La amenaza, álter ego del poeta, es el Potomak, una bestia que quita la c al nombre de un río porque a Cocteau, como bien apunta Montserrat Morales Peco en su estudio que cierra el volumen, le gustaba relacionar conflictos bélicos con encrucijadas a superar. En este caso se refiere a la batalla naval de la Bahía de Chesapeake, donde van a parar las aguas que dan nombre a la novela, de 1781, cuando los franceses derrotaron a la marina real británica. Acaeció en América, que en el primer Novecientos, y ahí seguimos anclados una centuria después, era un indudable icono de la modernidad.
El monstruo está en un acuario en el sótano de la Madeleine, lo que no me parece nada casual, pues el autor de Orfeo sabía muy bien a sus veinticinco años de la imposibilidad de la vanguardia sin nutrirse de la tradición, pues al fin y al cabo si la primera rebasa los límites que plantea la segunda es porque la ha asimilado hasta trascenderla. Lo clásico propicia la modernidad. Tiramos las cosas a la basura cuando ya no nos sirven, y en el arte el proceso es parecido, sólo que nos alimentamos con su esencia para avanzar, no hay más remedio si se quiere tener coherencia y mostrarla para cambiar el paradigma.
El Potomak es un bicho peculiar, concretamente un megáptero celentéreo, híbrido de ballena y medusa, sólido y gelatinoso.
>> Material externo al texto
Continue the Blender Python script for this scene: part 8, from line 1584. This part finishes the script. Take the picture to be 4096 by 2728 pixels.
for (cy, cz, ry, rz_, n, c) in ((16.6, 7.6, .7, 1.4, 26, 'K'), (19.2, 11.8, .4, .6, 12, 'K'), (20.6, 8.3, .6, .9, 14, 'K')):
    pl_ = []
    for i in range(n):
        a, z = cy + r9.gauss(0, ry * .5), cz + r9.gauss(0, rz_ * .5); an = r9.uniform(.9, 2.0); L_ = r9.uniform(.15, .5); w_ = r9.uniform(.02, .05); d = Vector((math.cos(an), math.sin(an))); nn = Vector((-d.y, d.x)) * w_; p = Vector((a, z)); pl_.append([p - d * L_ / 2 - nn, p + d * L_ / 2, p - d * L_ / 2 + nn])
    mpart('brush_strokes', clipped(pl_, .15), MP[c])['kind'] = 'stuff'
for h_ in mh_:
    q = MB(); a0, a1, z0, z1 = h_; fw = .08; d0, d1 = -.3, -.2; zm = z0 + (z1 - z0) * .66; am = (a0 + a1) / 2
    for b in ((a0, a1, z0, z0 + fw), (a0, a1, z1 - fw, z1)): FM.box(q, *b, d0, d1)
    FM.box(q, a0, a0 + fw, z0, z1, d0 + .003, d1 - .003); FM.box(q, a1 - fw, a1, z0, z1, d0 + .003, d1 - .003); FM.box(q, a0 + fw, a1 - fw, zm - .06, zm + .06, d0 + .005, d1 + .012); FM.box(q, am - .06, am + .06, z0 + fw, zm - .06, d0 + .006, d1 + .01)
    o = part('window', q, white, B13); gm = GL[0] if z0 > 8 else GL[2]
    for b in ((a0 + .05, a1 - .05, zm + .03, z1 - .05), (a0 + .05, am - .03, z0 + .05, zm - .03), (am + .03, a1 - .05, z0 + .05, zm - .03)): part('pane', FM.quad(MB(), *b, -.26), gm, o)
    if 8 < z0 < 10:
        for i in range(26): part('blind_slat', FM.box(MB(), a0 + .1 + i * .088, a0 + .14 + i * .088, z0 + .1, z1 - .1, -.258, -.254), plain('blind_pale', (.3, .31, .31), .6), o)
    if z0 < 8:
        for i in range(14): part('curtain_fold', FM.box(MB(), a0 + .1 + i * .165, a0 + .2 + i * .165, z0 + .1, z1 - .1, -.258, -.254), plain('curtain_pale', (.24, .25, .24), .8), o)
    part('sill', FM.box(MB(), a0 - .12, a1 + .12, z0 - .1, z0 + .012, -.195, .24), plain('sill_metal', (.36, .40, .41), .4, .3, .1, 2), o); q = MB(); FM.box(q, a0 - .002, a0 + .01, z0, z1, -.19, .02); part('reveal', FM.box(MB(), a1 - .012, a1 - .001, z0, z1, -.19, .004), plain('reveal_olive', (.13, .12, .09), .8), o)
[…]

Lo alimentan el poeta y un hombre de Nueva York. Al comer el programa de los Ballets rusos se duerme, lo asimila y defeca burbujas, pero al degustar una caja de música con Sigfrido yParsifal de Wagner se deja tentar hasta que expulsa las notas de la partitura con sonoros eructos porque se siente a disgusto con lo aceptado por la mayoría. Sin embargo este punto, la imperfección siempre es un placer de la lógica, exhibe las contradicciones del propio Cocteau, que empezaría a acariciar el cielo vanguardista al firmar el texto del ballet Parade, especie de obra total vanguardista, ¿y no se parece eso al Gesamtkunstwerk wagneriano?, en la que también participaron Pablo Picasso con sus diseños, Erik Satie en la vertiente musical y Léonide Massine en la dirección de este portento escénico auspiciado por el inmortal empresario Serguéi Diáguilev.
Liberar la escritura para explotar el vacío, entonces la mariposa abandona el papel y echa a volar. Cocteau llevaba cerillas en sus bolsillos para provocar un incendio. El Potomak fue la mecha inaugural. La ligereza de los sombreros de Coco Chanel devino revolución en un coctel anticipador del surrealismo desde la elegancia. Ahora solemos identificar las fracturas culturales con aspectos deshilachados. El chico impecable, vestido como un pincel, lo desmiente desde el aplomo de la burguesía buena, fiel a la dicha de voltear la tortilla desde dentro del castillo. ¿Por qué cenar no podía ser oeste como decía Gertrude Stein? El cansancio del presente debería ser un acicate para activar un camaleón que todos llevamos dentro para impulsar un desorden aparente que conduzca a una revelación donde lo arcano nutra epifanías, oasis que nunca deberían clausurarse por embargo de marginalidad. Eso, y no otra cosa, es El jPotomak de Jean Cocteau.